Mais tarde viveu por um período de tempo nos Estados Unidos, trabalhando com os migrantes e pondo-se em contato com gente de todas as nações.
Seu desejo de ser missionário continuava a crescer até concretizar-se no pensamento de encontrar uma missão mais estável. A Providência se lhe manifestou quando encontrou em Nova York o arcebispo de Havana, Jaime Lucas Ortega y Alamino, por estarem alojados na mesma casa. Naquela ocasião o purpurado o exortou a ir trabalhar emCuba. Todavia, antes de poder realizar seu desejo, passaram outros dez anos. Entrementes era chamado de toda parte para retiros, conferências e exercícios espirituais e escrevia livros muito apreciados por sua concisão, clareza e brevidade. Era convidado por congregações religiosas e por bispos para a formação dos sacerdotes. A Conferência dos Religiosos para a América Latina – CLAR – o convidava com frequência para os seus cursos de formação. As mais importantes revistas de teologia lhe solicitavam colaboração.
Em 1997 o arcebispo de Santiago do Chile lhe solicitou que fizesse parte do grupo de especialistas aos quais fora confiada a redação das conclusões do nono sínodo diocesano. Este sínodo teve uma participação extraordinária de leigos que se tinham preparado desde 1994. Padre Segundo escreveu parte do capítulo sobre a espiritualidade cristã, onde sustentava: “Se quisermos uma Igreja mais missionária, mais coerente e testemunhal, mais participativa na comunhão, significa que queremos uma Igreja mais espiritual, mais orante e mais contemplativa, isto é, mais bela, que, como Jesus, seja o Evangelho do Pai pela força do Espírito”.

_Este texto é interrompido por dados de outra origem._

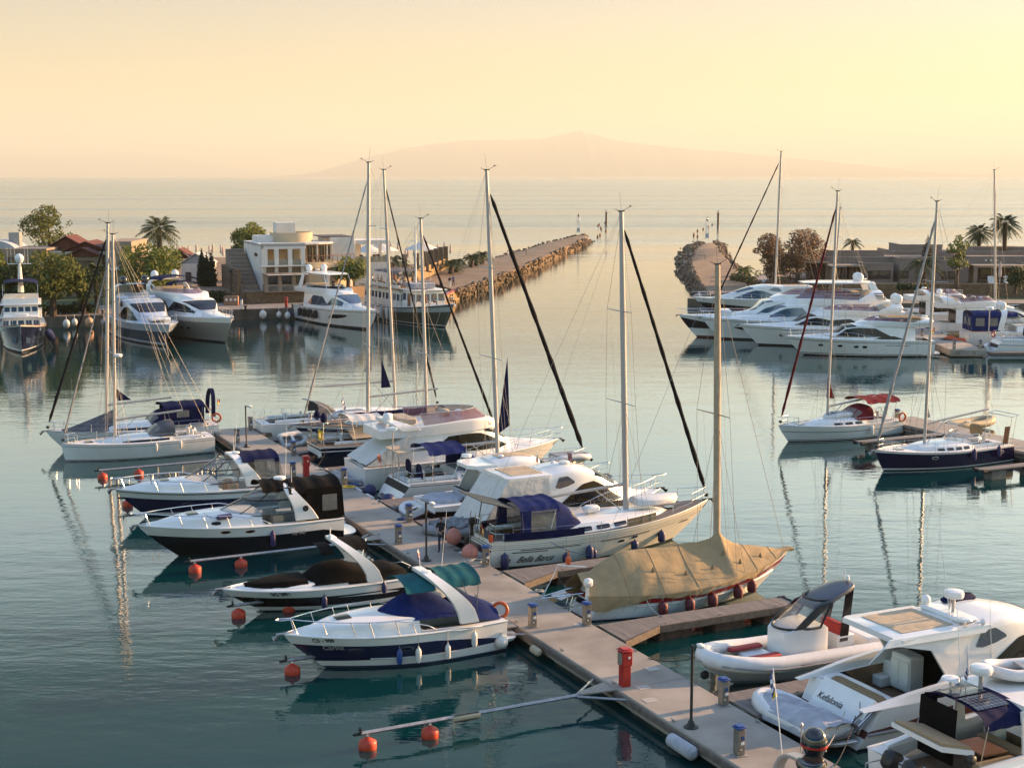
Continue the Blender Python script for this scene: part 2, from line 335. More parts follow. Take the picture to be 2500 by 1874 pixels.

De fato, padre Galilea teve imediatamente a lucidez necessária para dar-se conta que o empenho sócio-político dos cristãos pela libertação tinha necessidade de um sólido fundamento espiritual que ele desenvolveu por meio de sua atividade de mestre, pregador e padre espiritual. Mais de um o definiu como o “padre espiritual da América Latina”.
Enquanto se encontrava por um breve período no seminário maior de Santiago, o cardeal Ortega o convidou a participar de um simpósio sobre a Igreja na América Latina, propedêutico ao sínodo continental do qual, em 1999, nasceu a exortação apostólica de João Paulo II Ecclesia in America.
Logo após o mesmo purpurado lhe propôs ser o diretor espiritual do seminário São Carlos de Cuba. Depois de ter dialogado sobre esta possibilidade com o arcebispo de Santiago do Chile, Francisco Javier Errázuriz Ossa, em março de 2000, padre Segundo partiu para Cuba. Disse então a um jornalista que o entrevistava: “Para chegar aqui, tive que fazê-lo por um tempo bastante longo e, na minha idade, poderia ser o último trabalho. É o primeiro trabalho cem por cento missionário. Esta é a mudança mais profunda e última de meu sacerdócio”.
Na mesma entrevista de 2001, padre Segundo escrevia: “É como casar-se aos sessenta anos, é a conclusão de um itinerário coerente e incoerente. Coerente porque sempre senti a vocação para “andar”, a qual vem do Espírito Santo; desde que me tornei padre, jamais estive muito tempo no mesmo posto. Incoerente porque esta missão se apresenta no fim, quando já não o esperava mais. Talvez seja porque agora estou preparado. É como se tivesse tido muitas noivas e como se me casasse agora, aos sessenta anos”.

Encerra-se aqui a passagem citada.